EXERCISE PROMPT - Copy every line from the material below that holds "part".

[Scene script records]
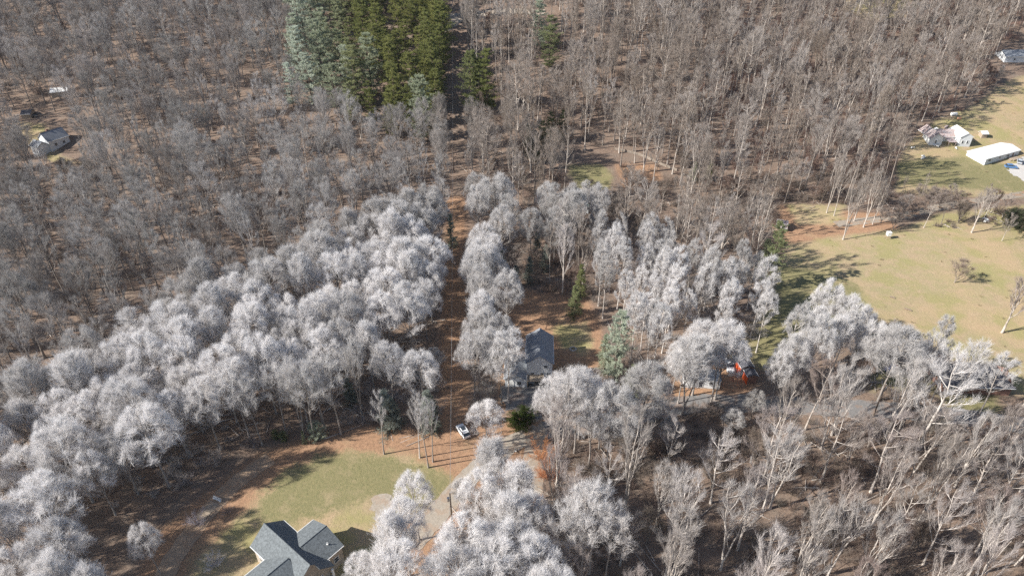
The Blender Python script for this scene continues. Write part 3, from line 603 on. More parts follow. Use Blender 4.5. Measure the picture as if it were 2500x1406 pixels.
# --- the evergreen stand and the woods
PINEPOLY = [(690, -120), (1082, -120), (1092, 130), (1092, 275), (1060, 290), (1005, 270), (930, 275), (880, 240), (815, 240), (800, 200), (705, 210), (690, 110), (740, 60), (700, 40)]
MIDC = [(1085, 300), (1085, 20), (1090, -200)]
r2 = random.Random(23)
def scatter():
    step = 4.6; y = 45.0
    while y < 480:
        xh = (abs(y) * .83 + 75); x = -xh
        while x < xh:
            sx = x + r2.uniform(-.5, .5) * step; sy = y + r2.uniform(-.5, .5) * step; x += step
            z0 = float(hz(sx, sy)); bx, by = PX(sx, sy, z0); cx, cy = PX(sx, sy, z0 + 18); tx, ty = PX(sx, sy, z0 + 26)
            if bx < -260 or bx > 2760 or ty > 1440 or by < -8: continue
            if any(inside(P, bx, by) for P in NOBASE): continue
            fr = frost_at(cx, cy); left = cx < 1110
            mx, my = PX(sx, sy, z0 + 12)
            if inside(PINEPOLY, mx, my):
                kind, pr, sp = 'evergreen', PINE, 9.0; h = r2.uniform(18, 31)
                f = max(0, min(1, (.85 - (mx - 700 + (my) * -.1) / 200))) * r2.uniform(.6, 1) + (.35 if r2.random() < .06 else 0)
                col = lerp(lerp(PG, (.26, .26, .09), r2.random() * .7), PGF, f); wd = r2.uniform(.85, 1.1)
            elif fr > .33:
                rt = cx > 1420 and cy < 800
                kind, pr, sp = 'frosted', (SLIMF if rt else BROAD), (4.7 if rt else 6.2); h = r2.uniform(19, 25) if not rt else r2.uniform(20, 26)
                f = min(1, fr * r2.uniform(.78, 1.1)) * (.6 if r2.random() < .08 else 1); col = wc(f, GREY); wd = r2.uniform(.85, 1.15)
                if cx < 640 and cy > 1150: sp = 8
            elif left:
                kind, pr, sp = 'bare', (MID if r2.random() < .66 else SLIM), 6.6; h = r2.uniform(18, 28)
                ff = fr + (r2.random() ** 3) * .35 + (.12 if cy > 180 and cx > 600 else 0); base = lerp((.335, .32, .305), (.30, .25, .235), r2.random() * .6 if cy < 300 else r2.random() * .3)
                col = wc(min(.5, ff), base); f = fr; wd = r2.uniform(.8, 1.15)
                if 250 < by < 640 and r2.random() < .18: continue
            elif by > 700:
                kind, pr, sp = 'pale', PALE, 8.9; h = r2.uniform(16, 27); f = fr
                col = wc(min(.5, r2.random() * .4 + (.15 if cx < 1900 else 0)), lerp(TAUPE, (.33, .25, .22), r2.random())); wd = r2.uniform(.7, 1.05)
            else:
                q = r2.random(); kind = 'bare'; pr = SLIM if q < .72 else (PALE if q < .88 else MID); sp = 5.8; h = r2.uniform(20, 31); f = fr
                col = wc(r2.random() ** 2 * .3, lerp(BROWN, (.33, .27, .22), r2.random())); wd = r2.uniform(.75, 1.1)
                if cx > 1750 and r2.random() < .3: h *= .75
                if 430 < by < 640 and cx > 1200 and r2.random() < .35: h *= .55
            if not near_ok(sx, sy, sp * r2.uniform(.85, 1.1)): continue
            p = r2.choice(pr); s = h / p[2]
            if hides(sx, sy, z0, h, p[3] * s * wd, kind == 'evergreen'):
                h *= .42; s = h / p[2]; wd *= 1.2
                if kind == 'evergreen' or r2.random() < .5 or hides(sx, sy, z0, h, p[3] * s * wd, False): continue
            reserve(sx, sy, sp)
            TREES.append(dict(kind=kind, proto=p, x=sx, y=sy, s=s, w=wd, rz=r2.uniform(0, 6.28), col=col, frost=f, look=None, hand=False))
        y += step * .9
scatter()

# ------------------------------------------------------------------ linking the trees
LM = [(1130, 1050, 'the parked white car'), (1102, 1240, 'the driveway utility pole'), (730, 1340, 'the blue-grey roofed house'), (1318, 850, 'the metal-roofed house'),
      (1103, 560, 'the lone frosted spruce'), (1175, 200, 'the paired pines'), (1818, 910, 'the orange shed'), (2425, 370, 'the white mobile home'), (2320, 335, 'the old farmhouse'),
      (1420, 430, 'the shaded clearing'), (150, 320, 'the upper hillside house'), (2150, 690, 'the big tan field'), (900, 120, 'the evergreen stand'), (2400, 940, 'the dark-roofed house'),
      (1345, 90, 'the tall lone pine'), (520, 1230, 'the plank walkway'), (2475, 135, 'the far white barn'), (1900, 550, 'the fallen-in shed'), (1108, 400, 'the corridor pole'), (2140, 980, 'the leaning roadside pole')]
def where(px, py):
    n = min(LM, key=lambda l: (l[0] - px) ** 2 + (l[1] - py) ** 2); dx, dy = px - n[0], py - n[1]
    if abs(dx) > abs(dy) * 1.3: return ('right of ' if dx > 0 else 'left of ') + n[2]
    return ('below ' if dy > 0 else 'above ') + n[2]
def look_of(t):
    s = t['s'] * t['proto'][2]; sz = 'tall' if s > 22.5 else ('small' if s < 13 else 'mid-height')
    if t['kind'] == 'evergreen': return sz + (' frosted pine' if t['frost'] > .25 else ' green pine')
    if t['kind'] == 'frosted': return sz + (' white-frosted tree' if t['frost'] > .65 else ' lightly frosted tree')
    return sz + (' pale bare tree' if t['kind'] == 'pale' else ' grey bare tree')
NAME = dict(evergreen='pine_tree', frosted='frosted_tree', bare='bare_tree', pale='bare_tree')
GRP = dict(evergreen='evergreens of the stand and the yards', frosted='frost-covered trees of the lower wood', bare='leafless trees of the surrounding woods', pale='leafless trees of the surrounding woods')
CAT = dict(evergreen='pine tree', frosted='frosted tree', bare='bare tree', pale='bare tree')
def vis_key(t): return (not t['hand'], t['x'] ** 2 + t['y'] ** 2 + CAM_H ** 2)
SINGLES = []; REST = {'bare': [], 'evergreen': []}; used_labels = set()
for kinds, key in ((('frosted',), 'bare'), (('bare', 'pale'), 'bare'), (('evergreen',), 'evergreen')):
    L_ = sorted([t for t in TREES if t['kind'] in kinds], key=vis_key); SINGLES += L_[:298]; REST[key] += L_[298:]
ONES = 'zero one two three four five six seven eight nine ten eleven twelve thirteen fourteen fifteen sixteen seventeen eighteen nineteen'.split()
TENS = 'x x twenty thirty forty fifty sixty seventy eighty ninety'.split()
def say(n):
    n = int(round(n))
    if n < 0: return 'under zero'
    if n >= 100: return 'one hundred'
    return ONES[n] if n < 20 else TENS[n // 10] + ('-' + ONES[n % 10] if n % 10 else '')
def half(v): return say(math.floor(v)) + (' and a half' if v % 1 >= .5 else '')
for t in SINGLES:
    z = float(hz(t['x'], t['y'])); cx, cy = PX(t['x'], t['y'], z + t['s'] * t['proto'][2] * .75)
    ax_, dn = min(99.4, max(0, cx / 25)), min(99.4, max(0, cy / 14.06)); lk = look_of(t)
    opts = [t['look']] if t['look'] else []
    opts += [f"{lk} {where(cx, cy)}, {say(ax_)} percent across, {say(dn)} percent down", f"{lk}, {half(ax_)} percent across, {half(dn)} down",
             f"{lk} at {half(ax_)} across and {half(dn)} down", f"{lk} near {half(ax_)} across and {half(dn)} down"]
    lb = next((o for o in opts if o not in used_labels), opts[-1]); used_labels.add(lb)
    e = thing(NAME[t['kind']], (t['x'], t['y'], z - .05), t['rz'], lb, CAT[t['kind']], GRP[t['kind']])
    e.scale = (t['s'] * t['w'], t['s'] * t['w'], t['s'])
    for nm, me in (('trunk', t['proto'][0]), ('crown', t['proto'][1])):
        o = link(nm, me, e); o.color = (*t['col'], 1)

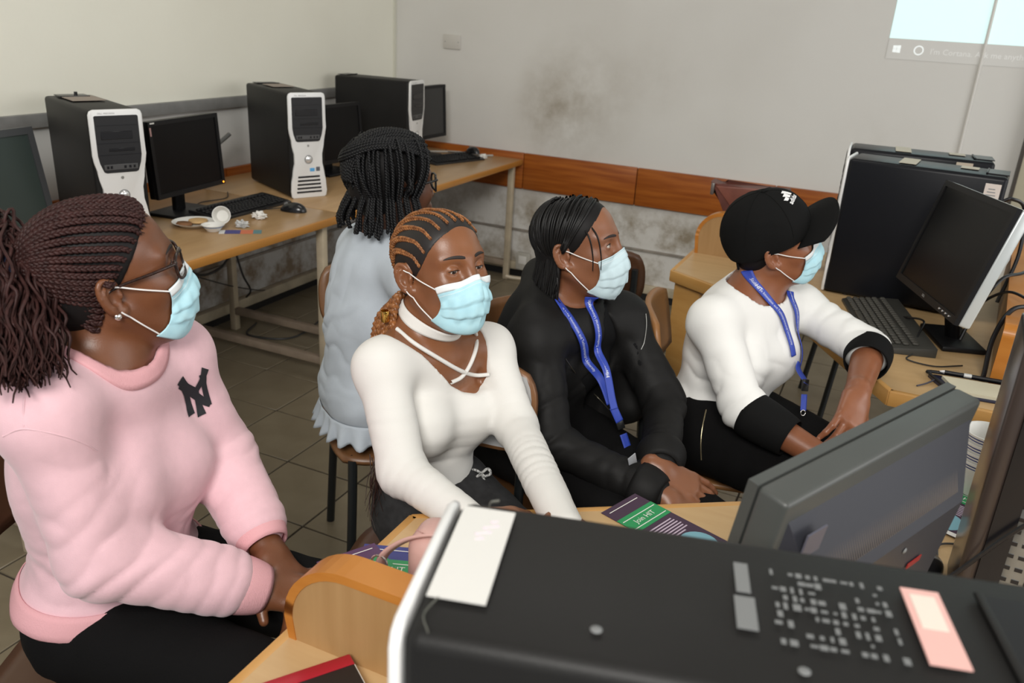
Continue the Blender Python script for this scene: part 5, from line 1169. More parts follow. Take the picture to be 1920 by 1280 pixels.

FINISHED ANSWER -
The Blender Python script for this scene continues. Write part 3, from line 603 on. More parts follow. Use Blender 4.5. Measure the picture as if it were 2500x1406 pixels.
Continue the Blender Python script for this scene: part 5, from line 1169. More parts follow. Take the picture to be 1920 by 1280 pixels.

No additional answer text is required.